In A.V.Venkateshwaran, Collector of Customs vs Ramchand Sobhraj Wadhwa (AIR 1961 SC 1506 ), another Constitution bench held, while examining the question whether the High Court should have rejected the writ petition in limine because all the statutory remedies were not exhausted for redressal of the grievance, observed that while the HCs had discretion to entertain a writ petition, that discretion must necessarily be dependent on material facts which govern the proper exercise of the discretion vested in the Court, and as such, it would neither be possible nor desirable to lay down inflexible rules which should be applied with rigidity in every case which comes up before the Court.

In the landmark judgment on this issue, in Calcutta Discount Co Ltd vs ITO (41 ITR 191), the Constitution Bench of the Apex Court held that the High Courts have power to issue in a fit case an order prohibiting an authority from acting without jurisdiction where such action of the authority is likely to subject a person to lengthy proceedings and unnecessary harassment. It was held that the existence of an alternative remedy is not always a sufficient reason for refusing a party quick relief by a writ. It was further emphasised in no uncertain terms that when the Constitution confers on the High Courts the power to give relief, it becomes their duty to give such relief in fit cases and that the courts would be failing in their duty if relief is refused without adequate reasons.

In Hari Vishnu Kamath vs. Syed Ahmad Ishaque and Ors. ( AIR 1955 233) ,the Apex Court held that a writ of certiorari could be issued to correct an error of law which must be manifest on the face of the record and what is an error apparent on the face of the record cannot be defined precisely or exhaustively, there being an element of in-definiteness inherent in its very nature, and it must be left to be determined judicially on the facts of each case.

In the case of Whirlpool Corporation v Registrar of Trade Marks (1998 8 SCC 1), the Apex Court, while once again reiterating that the power to issue prerogative writs under Article 226 of the Constitution is plenary in nature and not limited by any other provision of the Constitution, laid down that an alternative remedy would not operate as a bar in at least four contingencies, namely, for the enforcement of the Fundamental Rights , where principles of natural justice are violated, where an authority acts without jurisdiction and where the vires of an Act are challenged. It was further observed that the decisions to which reference is made above would even after a considerable passage of time continue to hold the field especially in a case where an authority acts without jurisdiction .
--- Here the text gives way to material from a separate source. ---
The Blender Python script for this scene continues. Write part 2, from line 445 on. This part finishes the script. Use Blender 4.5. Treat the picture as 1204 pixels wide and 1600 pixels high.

The next important contention is the issue of maintainability versus entertainability of the WPs. The Apex Court in Godrej Sara Lee Ltd vs Excise and Taxation Officer (2023 SCC online 95) observed that availability of an alternative remedy does not operate as an absolute bar to the “maintainability” of a writ petition and that the rule, which requires a party to pursue the alternative remedy provided by a statute, is a rule of policy, convenience and discretion rather than a rule of law. There is a clear distinction between “entertainability” and “maintainability”. The objection as to “maintainability” goes to the root of the matter and if such objection were found to be of substance, writ petition would not be maintainable. However, the question of “entertainability” being entirely discretionary, a writ petition despite being maintainable may not be entertained by for various reasons, but dismissal of a writ petition merely on the ground that the alternative remedy was not availed, without examining whether an exceptional case has been made out for such entertainment would not be just and proper. To sum up, while the High Courts have discretion to entertain a writ petition, the SC repeatedly emphasised that merely because an alternative remedy is available under the law, that by itself would not be a bar on adjudication and that no hard and fast rule could be laid down as regards entertaining the WPs as it depends on the facts and circumstances of each case.